=== What needs to be done ===
Give the data below again, word for word.

=== Information provided ===
---

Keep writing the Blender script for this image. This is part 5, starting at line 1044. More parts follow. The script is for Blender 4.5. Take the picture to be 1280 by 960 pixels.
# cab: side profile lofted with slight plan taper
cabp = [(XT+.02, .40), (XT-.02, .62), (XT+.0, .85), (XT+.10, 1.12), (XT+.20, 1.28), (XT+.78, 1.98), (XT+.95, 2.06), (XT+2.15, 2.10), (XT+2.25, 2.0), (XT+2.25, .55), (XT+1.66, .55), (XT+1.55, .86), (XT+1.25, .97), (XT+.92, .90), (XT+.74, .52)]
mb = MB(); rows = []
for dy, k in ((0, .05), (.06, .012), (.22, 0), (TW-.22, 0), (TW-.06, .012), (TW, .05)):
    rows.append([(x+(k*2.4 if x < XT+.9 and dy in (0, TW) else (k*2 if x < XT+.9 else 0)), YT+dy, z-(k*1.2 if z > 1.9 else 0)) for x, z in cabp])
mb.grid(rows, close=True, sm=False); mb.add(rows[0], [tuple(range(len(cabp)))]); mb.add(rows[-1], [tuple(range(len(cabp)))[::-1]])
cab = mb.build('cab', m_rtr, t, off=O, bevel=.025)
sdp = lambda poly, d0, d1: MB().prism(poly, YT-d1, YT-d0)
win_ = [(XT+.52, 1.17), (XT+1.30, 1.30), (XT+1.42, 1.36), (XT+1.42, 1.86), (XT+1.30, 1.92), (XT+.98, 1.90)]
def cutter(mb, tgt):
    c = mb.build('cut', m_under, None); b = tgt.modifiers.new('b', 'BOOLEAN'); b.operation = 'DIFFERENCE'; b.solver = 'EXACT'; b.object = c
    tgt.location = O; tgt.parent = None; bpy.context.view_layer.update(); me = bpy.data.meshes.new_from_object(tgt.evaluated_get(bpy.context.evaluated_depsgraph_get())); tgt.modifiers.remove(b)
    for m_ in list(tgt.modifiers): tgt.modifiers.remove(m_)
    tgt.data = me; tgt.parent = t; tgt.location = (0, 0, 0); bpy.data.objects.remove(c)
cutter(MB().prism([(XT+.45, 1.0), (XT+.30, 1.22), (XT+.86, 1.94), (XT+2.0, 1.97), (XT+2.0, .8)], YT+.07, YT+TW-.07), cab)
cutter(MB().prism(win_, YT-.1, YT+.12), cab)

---

=== Response to the exercise ===
Keep writing the Blender script for this image. This is part 5, starting at line 1044. More parts follow. The script is for Blender 4.5. Take the picture to be 1280 by 960 pixels.
# cab: side profile lofted with slight plan taper
cabp = [(XT+.02, .40), (XT-.02, .62), (XT+.0, .85), (XT+.10, 1.12), (XT+.20, 1.28), (XT+.78, 1.98), (XT+.95, 2.06), (XT+2.15, 2.10), (XT+2.25, 2.0), (XT+2.25, .55), (XT+1.66, .55), (XT+1.55, .86), (XT+1.25, .97), (XT+.92, .90), (XT+.74, .52)]
mb = MB(); rows = []
for dy, k in ((0, .05), (.06, .012), (.22, 0), (TW-.22, 0), (TW-.06, .012), (TW, .05)):
    rows.append([(x+(k*2.4 if x < XT+.9 and dy in (0, TW) else (k*2 if x < XT+.9 else 0)), YT+dy, z-(k*1.2 if z > 1.9 else 0)) for x, z in cabp])
mb.grid(rows, close=True, sm=False); mb.add(rows[0], [tuple(range(len(cabp)))]); mb.add(rows[-1], [tuple(range(len(cabp)))[::-1]])
cab = mb.build('cab', m_rtr, t, off=O, bevel=.025)
sdp = lambda poly, d0, d1: MB().prism(poly, YT-d1, YT-d0)
win_ = [(XT+.52, 1.17), (XT+1.30, 1.30), (XT+1.42, 1.36), (XT+1.42, 1.86), (XT+1.30, 1.92), (XT+.98, 1.90)]
def cutter(mb, tgt):
    c = mb.build('cut', m_under, None); b = tgt.modifiers.new('b', 'BOOLEAN'); b.operation = 'DIFFERENCE'; b.solver = 'EXACT'; b.object = c
    tgt.location = O; tgt.parent = None; bpy.context.view_layer.update(); me = bpy.data.meshes.new_from_object(tgt.evaluated_get(bpy.context.evaluated_depsgraph_get())); tgt.modifiers.remove(b)
    for m_ in list(tgt.modifiers): tgt.modifiers.remove(m_)
    tgt.data = me; tgt.parent = t; tgt.location = (0, 0, 0); bpy.data.objects.remove(c)
cutter(MB().prism([(XT+.45, 1.0), (XT+.30, 1.22), (XT+.86, 1.94), (XT+2.0, 1.97), (XT+2.0, .8)], YT+.07, YT+TW-.07), cab)
cutter(MB().prism(win_, YT-.1, YT+.12), cab)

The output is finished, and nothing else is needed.